Green Fatigue

April 20, 2012
With Earth Day coming up on April 22, it's the season for companies and trade groups to deluge the media with stories about their sustainability efforts. It makes great yearly theater, but in many cases, it's little more than that. On Wednesday, American ...

With Earth Day coming up on April 22, it's the season for companies and trade groups to deluge the media with stories about their sustainability efforts.

It makes great yearly theater, but in many cases, it's little more than that. On Wednesday, American Public Media's Marketplace ran a piece on corporate citizenship that featured an interview with George Kell, executive director of the United Nations Global Compact, which promotes corporate citizenship, including sustainability.

Kell told Marketplace: "Well, if you were to ask me the global 1,000 corporations, you know, how many of them are sincere and seriously about sustainability and long-term value creation, our own implementation survey and other leading think tanks would probably suggest we are probably at 15%."

Interestingly, that percentage closely resembles what is happening in the U.S. population at large. In a new Harris Poll, only 20% of U.S. adults describe themselves as a "conservationist." Other terms elicit even less identification - 17% describe themselves as "green" and 16% describe themselves as an "environmentalist."

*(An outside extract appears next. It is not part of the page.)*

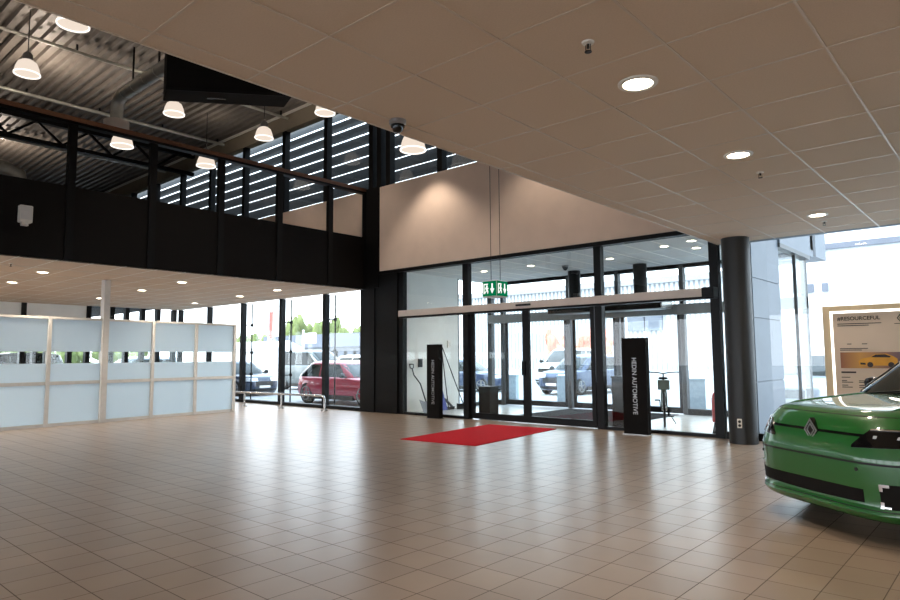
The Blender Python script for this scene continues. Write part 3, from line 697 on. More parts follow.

While those numbers are actually up slightly from 2009, many areas surveyed by Harris showed drops in green behaviors. For example, fewer adults say they:


Reuse things they have instead of throwing them away or buying new items (65% 2009 vs. 61% 2012);
Make an effort to use less water (60% 2009 vs. 57% 2010 and 2012);
Buy food in bulk (33% 2009 vs. 30% 2012);
Purchase all-natural products (18% 2009 vs. 16% 2012); and,
Purchase organic products (17% 2009 vs. 15% 2010 and 2012)

I can't help thinking that the political battle over climate change has done a terrible disservice - to all of us. It has tarnished commonplace beliefs about avoiding waste and leaving a better world to our children with an ugly ideological cast that has left many with green fatigue. Rather than being energized to create a better world, we're left with a dangerous environmental fatalism.

It's a much different picture at many of the Best Plants facilities we visit each year. In those plants, the drive for continuous improvement propels efforts to eliminate waste and recycle what can't be eliminated, and that attitude spills over into the home and community activities of employees.

Let's hope that can-do attitude can be channeled back into the general population. Only 34% of adults told Harris Poll they are concerned about the planet we are leaving behind for future generations. That kind of green indifference gives everyone a black eye.